There is little difference between a slow bicycle and a pedestrian but an enormous one between a car and a bicycle.

Regarding aggressive car drivers: I'd like to do a little experiment. If everyone drove convertibles (so you could see the driver's face) would this sort of behaviour would decrease? Does being slightly anonymous allow seemingly normal, rational people turn into sociopaths?

Anonymous said...

I witnessed some road rage when walking along one of the canals in Amsterdam (my hometown). The narrow roads along the canals are shared by cyclists and cars and that doesn't always work well. In this case a discussion between a older man on a bicycle and a young guy in a car looking for a place to park ended with the cyclist screaming abuse at the car driver who, thankfully, kept his mouth shut and drove on. This is what usually happens around here. An expat from New-Zealand (see http://xtotl.blogspot.com/) even made a cartoon about it called 'Amsterdam sin' :-)
http://4.bp.blogspot.com/_oQU7k3PKrKc/StW06yCNIzI/AAAAAAAABWM/xQp_GW-RA2A/s400/2009-10-12.jpg

Norma

Anonymous said...

Unrelated but for those interested, you can find all of Xtotle's cartoons about his observations of life in Amsterdam in his blogarchive 2009.
Here a few about cyclists:

http://1.bp.blogspot.com/_oQU7k3PKrKc/SqJGtxvd-9I/AAAAAAAABRY/i5q-_wFB7Uk/s400/2009-09-03.jpg

http://4.bp.blogspot.com/_oQU7k3PKrKc/SmNQV1THAUI/AAAAAAAABLY/abIIDAfBUpM/s400/2009-07-17.jpg

http://2.bp.blogspot.com/_oQU7k3PKrKc/Sh-gevXCrRI/AAAAAAAAA50/RpZ4RM1muug/s400/2009-05-28.jpg

My favourite. You see this a lot :-)
http://3.bp.blogspot.com/_oQU7k3PKrKc/SXsGNxQ2VOI/AAAAAAAAAe0/q61S1toS5_0/s400/23-1.jpg

Norma

David Hembrow said...

The cartoons that Norma has provided links to are all very amusing indeed.

Kevin Steinhardt said...

I had an 'incident' with a young Dutch motorist pfft... an hour after docking in NL. It was a rural single-carriageway, no centre line, no cycle lanes, 60 km/u kind of road; I was apparently cycling too far out.

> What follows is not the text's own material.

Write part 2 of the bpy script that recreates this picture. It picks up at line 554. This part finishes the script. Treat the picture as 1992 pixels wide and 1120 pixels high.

I cycle 1.5 m out from the kerb for a good reason in the UK, but I also cycle 1.5 m when the road I'm on is flanked by 5 m drops into dijken. Anyway: shook me no more than it would have done in the UK, but I guess it's just young motorists' arrogance---something which is international.

Unknown said...

I somewhat doubt the road rage was directed at you. Getting stuck behind a tractor is very annoying for car drivers (difficult to pass on many small back roads). My take is that you were just stuck in the middle. I wasnt there tough.

Multiparty Democracy Today said...

That cartoon looks as if the motorists are the "victims" of road rage.